Kelpie Korrespondent #1: Does 80/20 training really work for recreational athletes?
Get faster by going slower!
This is the tongue-in-cheek motto of proponents of the dominant training paradigm for endurance sport. According to this paradigm – which has been phenomenally successful – endurance athletes should do most of their training at a relatively low intensity. On top of this mountain of low intensity aerobic training is a snowy peak of high intensity work.
Here is a contrarian theory on 80/20 training: it may not be the best approach for recreational athletes who also have full-time jobs and significant other responsibilities, like raising children. Maybe I’m wrong?

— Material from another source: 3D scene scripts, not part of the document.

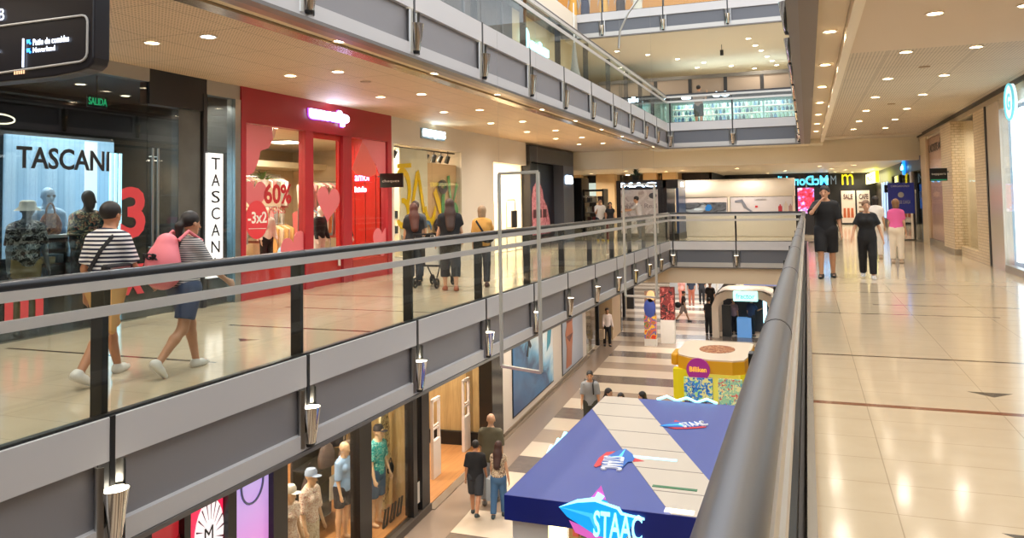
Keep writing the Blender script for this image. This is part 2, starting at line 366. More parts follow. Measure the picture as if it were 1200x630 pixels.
        smesh('hair', hp+[face], res*.9, hm, o, cut)
    if eyes and name == 'person':
        m = MB()
        for i in (-1, 1): m.ball(T(H(i*.031, .079, .012)), .0105*s, 5, (1, .6, .7))
        m.build('eye', M('eye_dark', '1c1512', .2), o, True, local=True)
        m = MB(); m.ball(T(H(0, .093, -.058)), .02*s, 5, (1, .3, .28)); m.build('mouth', M('lips', '9a5548', .5), o, True, local=True)
        m = MB()
        for i in (-1, 1): m.ball(T(H(i*.033, .082, .034)), .017*s, 5, (1, .3, .2))
        m.build('eyebrow', M('brow_dark', '2a1d16', .7), o, True, local=True)
    if bottom:
        bm, kind, infl = bottom[0], bottom[1], (bottom[2] if len(bottom) > 2 else .012)
        upto = {'shorts': .75, 'long_shorts': 1.0, 'capri': 1.55, 'trousers': 1.93, 'mini': .42, 'skirt': .8}[kind]
        bp = [C(pel-U*.03, pel+U*.10, w[0]*1.0, w[1]*1.1, .04, (FY, .74), 0, infl), ('e', T(pel-U*.07), tuple((x+infl)*s for x in (.15, .105, .09)), None, .04)]
        if fem: bp += [('e', T(pel-Fd*.05+Xd*.06*i-U*.03), tuple((x+infl)*s for x in (.085, .075, .095)), None, .04) for i in (-1, 1)]
        for k in 'lr': bp += leg(k, infl, upto, 1 if kind in ('shorts', 'long_shorts', 'mini') else .3)
        if kind == 'skirt':
            mid = (J['l'][1]+J['r'][1])/2; bp += [C(pel-U*.02, pel+(mid-pel)*.95, .15, .18, .05, (V3(0, 1, 0), .75), 1, infl)]
        smesh({'shorts': 'shorts', 'long_shorts': 'shorts', 'mini': 'shorts', 'skirt': 'skirt', 'capri': 'trousers', 'trousers': 'trousers'}[kind], bp, res, bm, o, [(T(pel+U*.10), U)])
    if top:
        tm, slv = top[0], top[1]; infl = top[2] if len(top) > 2 else .018; hem = top[3] if len(top) > 3 else -.06
        tp = torso(infl)+[C(pel-U*.12, pel+U*.03, w[0]*1.02, w[0]*.98, .04, (FY, .74), 0, infl+.004)]
        for k in 'lr': tp += arm(k, infl, slv) if slv > 0 else []
        cu = [(T(pel+U*hem), -U), (T(neck+U*.035), U*.96-Fd*.0+Fd*.28)]
        if slv == 0: pass
        smesh('shirt', tp, res, tm, o, cu)
    if shoes:
        sm = M('shoe_'+shoes, shoes, .45)
        for k in 'lr':
            an, fd, fu = J[k][2:5]
            smesh('shoe', [C(an-fu*.038-fd*.035, an-fu*.05+fd*.07, .046, .044, .02), C(an-fu*.05+fd*.07, an-fu*.058+fd*.145, .044, .034, .03), C(an-fd*.012, an-fu*.04, .044, .05, .02)], min(res, .012), sm, o, [(T(an-fu*.08), -fu), (T(an+fu*.02), fu)])
    if extra: extra(o, T, J, H, C, dict(pel=pel, U=U, Fd=Fd, chest=chest, neck=neck, Xd=Xd, hu=hu, hf=hf, s=s, res=res, waist=waist, HR=HR, w=w))
    return o
def stripes(name, a, b, period, duty=.5, ax='z'):
    if name in MATS: return MATS[name]
    g = NG(name, .8); v = {'x': g.x, 'y': g.y, 'z': g.z}[ax]
    return g.out(g.mix(g.ma('GREATER_THAN', g.ma('FRACT', g.ma('DIVIDE', v, period)), duty), a, b))
def blotch(name, base_, cols, scale=14, rough=.7):
    if name in MATS: return MATS[name]
    g = NG(name, rough); c = srgb(base_)
    for i, k in enumerate(cols):
        n = g.noise(scale*(1+.35*i), 2, g.vec(g.ma('ADD', g.x, i*7.3), g.y, g.z), 1.5); c = g.mix(g.ma('GREATER_THAN', n, .56), c, k)
    return g.out(c)
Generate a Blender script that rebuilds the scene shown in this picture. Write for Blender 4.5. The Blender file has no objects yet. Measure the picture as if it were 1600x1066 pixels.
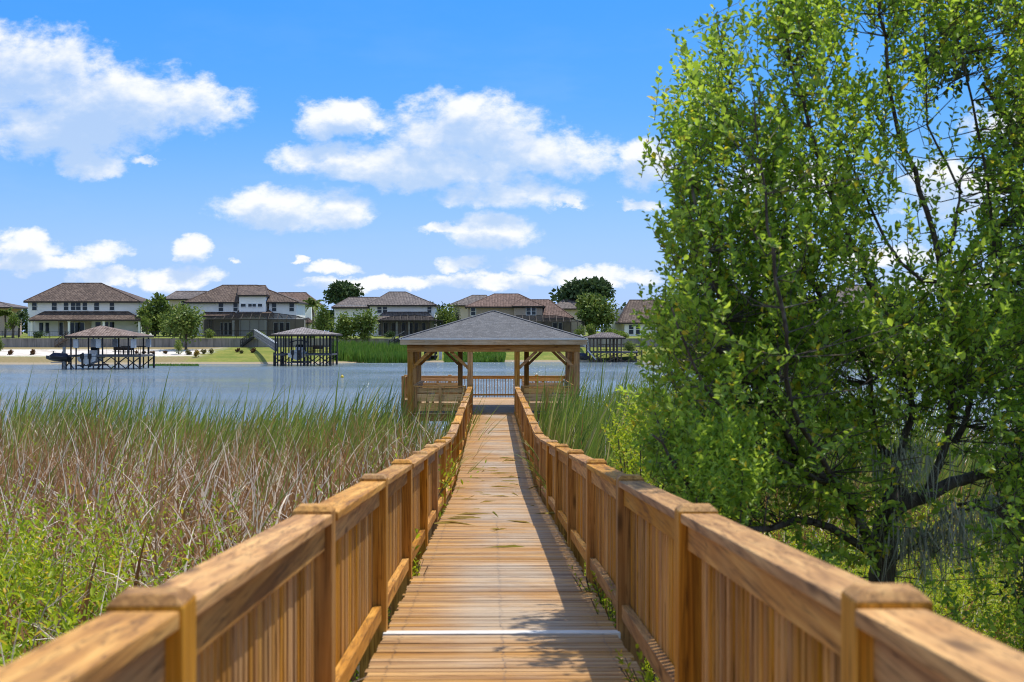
import bpy, bmesh, math, random
import numpy as np
from mathutils import Vector, Matrix
random.seed(7); rng = np.random.default_rng(11)
sc = bpy.context.scene
COL = sc.collection
F = 2172.0; HOR = 518.0; CAMZ = 2.746; YAW = 0.0145; CAMX = -0.06
WATER = -1.9

# ------------------------------------------------------------------ helpers
def X(px, Z): return (px-800)/F*Z + YAW*Z + CAMX
def H(py, Z): return CAMZ + (HOR-py)/F*Z

class MB:
    def __init__(s): s.v=[]; s.f=[]
    def hexa(s, p):
        n=len(s.v); s.v+= [tuple(q) for q in p]
        s.f += [(n,n+3,n+2,n+1),(n+4,n+5,n+6,n+7),(n,n+1,n+5,n+4),(n+1,n+2,n+6,n+5),(n+2,n+3,n+7,n+6),(n+3,n,n+4,n+7)]
    def box(s,x0,x1,y0,y1,z0,z1):
        s.hexa([(x0,y0,z0),(x1,y0,z0),(x1,y1,z0),(x0,y1,z0),(x0,y0,z1),(x1,y0,z1),(x1,y1,z1),(x0,y1,z1)])
    def bar(s,a,b,w,h=None):
        h=h or w; a=Vector(a); b=Vector(b); d=(b-a).normalized()
        up=Vector((0,0,1)) if abs(d.z)<.95 else Vector((0,1,0))
        r=d.cross(up).normalized()*w/2; u=r.cross(d).normalized()*h/2
        s.hexa([a-r-u,a+r-u,b+r-u,b-r-u,a-r+u,a+r+u,b+r+u,b-r+u])
    def tube(s,pts,rad,n=6,cap=True):
        base=len(s.v); m=len(pts)
        for i,p in enumerate(pts):
            p=Vector(p); a=Vector(pts[max(i-1,0)]); b=Vector(pts[min(i+1,m-1)])
            d=(b-a).normalized()
            up=Vector((0,0,1)) if abs(d.z)<.9 else Vector((1,0,0))
            r=d.cross(up).normalized(); u=r.cross(d)
            for k in range(n):
                t=2*math.pi*k/n
                s.v.append(tuple(p+(r*math.cos(t)+u*math.sin(t))*rad[i]))
        for i in range(m-1):
            for k in range(n):
                a=base+i*n+k; b=base+i*n+(k+1)%n
                s.f.append((a,b,b+n,a+n))
        if cap:
            s.f.append(tuple(base+k for k in range(n))[::-1]); s.f.append(tuple(base+(m-1)*n+k for k in range(n)))
    def poly(s,pts): 
        n=len(s.v); s.v+=[tuple(p) for p in pts]; s.f.append(tuple(range(n,n+len(pts))))
    def blob(s,c,r,n=10,m=6):
        base=len(s.v)
        for i in range(m+1):
            t=math.pi*i/m
            for k in range(n):
                p=2*math.pi*k/n
                s.v.append((c[0]+r[0]*math.sin(t)*math.cos(p),c[1]+r[1]*math.sin(t)*math.sin(p),c[2]+r[2]*math.cos(t)))
        for i in range(m):
            for k in range(n):
                a=base+i*n+k; b=base+i*n+(k+1)%n
                s.f.append((a,a+n,b+n,b))
    def build(s,name,mat,parent=None,bevel=0,smooth=False,origin=None):
        me=bpy.data.meshes.new(name); 
        v=s.v
        if origin is not None:
            v=[(p[0]-origin[0],p[1]-origin[1],p[2]-origin[2]) for p in v]
        me.from_pydata(v,[],s.f)
        if bevel:
            bm=bmesh.new(); bm.from_mesh(me)
            bmesh.ops.bevel(bm,geom=bm.edges[:],offset=bevel,segments=2,affect='EDGES',profile=.6)
            bm.to_mesh(me); bm.free()
        if mat: me.materials.append(mat)
        if smooth: me.polygons.foreach_set('use_smooth',[True]*len(me.polygons))
        return link(name,me,parent)
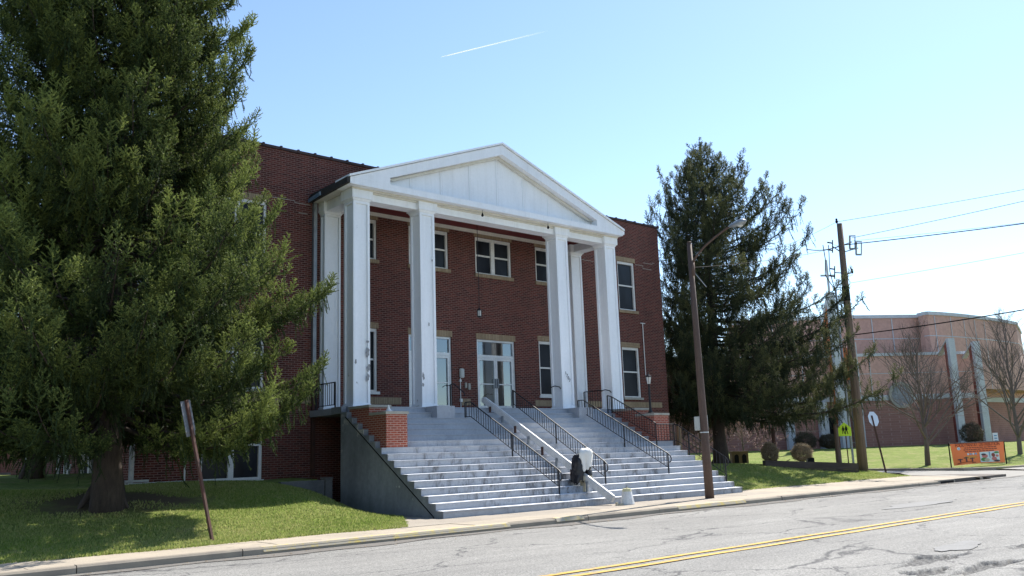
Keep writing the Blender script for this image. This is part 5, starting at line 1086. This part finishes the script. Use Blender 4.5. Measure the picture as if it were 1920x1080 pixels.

But I have a hunch that I’m on to something.
In other words, if you are doing endurance training for some event, or series of events, as opposed to endurance exercise for general fitness, could it be that there is a better way to train than by the 80/20 method?
Let me tell you about my own experience.
In 2019, the major event I focused on was a half marathon – the HBF run for a reason in Perth, Western Australia; May, 2019.
At the end of 2018, I was in good form over 5K and 10K. That year, I had run a 19:18 Parkrun 5K and a 12K - the Perth City to Surf - in 49:30. Not too shabby for a 39 year old.
In the second half of that year I dialled down my cross training habits (boxing, swimming, indoor rowing) and ratcheted up my running mileage. It seemed to add speed. Happy days.
In December I started a new job that was highly sedentary – much more sedentary than my previous sedentary job! In this new job, I could get to 1pm having taken fewer than 1500 steps.
2019 hit and I began to home in on the HBF “half” as a target race. I trimmed the intensity down (just a sprinkle now), beefed up the volume and – hey presto – a massive half marathon PB! 4 minutes lopped off.
But during that winter I found it pretty difficult to get up any decent speed.
I strained my back in a boxing fitness class and it niggled for months; flaring up, dying down, flaring up, dying down. But never going away.
It was more difficult than it had been to lift furniture and to bring my A game to a rough-housing session with my kids.
And I was stale. Running became a little boring: a healthy thing to do while you listen to podcasts. I raced a 12K in August 2019 – the City to Surf – and I was four minutes slower than in 2018.
So, I donned my contrarian hat, slid into my curmudgeonly cardigan and lit up my heretic’s pipe in order to do a little thinking: why not backtrack down the path and reacquaint myself with the other trail I had been treading. That was not an 80/20 trail. It was probably a 70/30 trail – who knows? Who cares?
On this trail, there is a lot of variety and plenty of huffing and puffing. But quite a lot less running. But what about performance? Well, I switched trails and the times are heading in the right direction – and pretty quickly.
“Enough with the analogies!” I hear you say. “What’s your point!?”
Are you an office working runner with a busy life away from the sport? I think that you ought to take the 80/20 consensus with a grain of salt.
Modern life is setting you up to fail in terms of general fitness and you need to compensate with movement that is multi-directional.
You probably cannot stay consistently uninjured without a level of general athleticism, which means you ought to be doing some strength training.
And I reckon you and your contemporaries can’t get the kind of aerobic fitness needed to run fast without doing some non-running endurance training (cycling, rowing, the stairmaster and so on) to lessen the fatigue that comes with running – for most people.
So there you have it – an opinion and my own personal experience. A flimsy foundation to make any recommendations from. BUT, if you are an office working runner with a full life who is persistently injured or sore, you may like to test my hypothesis.
Stay tuned for tips on how.
*Why Kelpie Korresponent?
The Kelpie is a dog breed renowned for its energy and exuberance, and unrelenting need for physical work. They also have a reputation for destroying all manner of things when they are cooped up and not allowed to run around. People are like dogs, and some people are like Kelpies – impossible to live with when not sufficiently ‘run’. Kelpie Korrespondent posts are musings about things that may interest fellow Kelpies, wannabee Kelpies or friends of Kelpies. Broadly speaking, these posts will be about some facet of human endurance performance.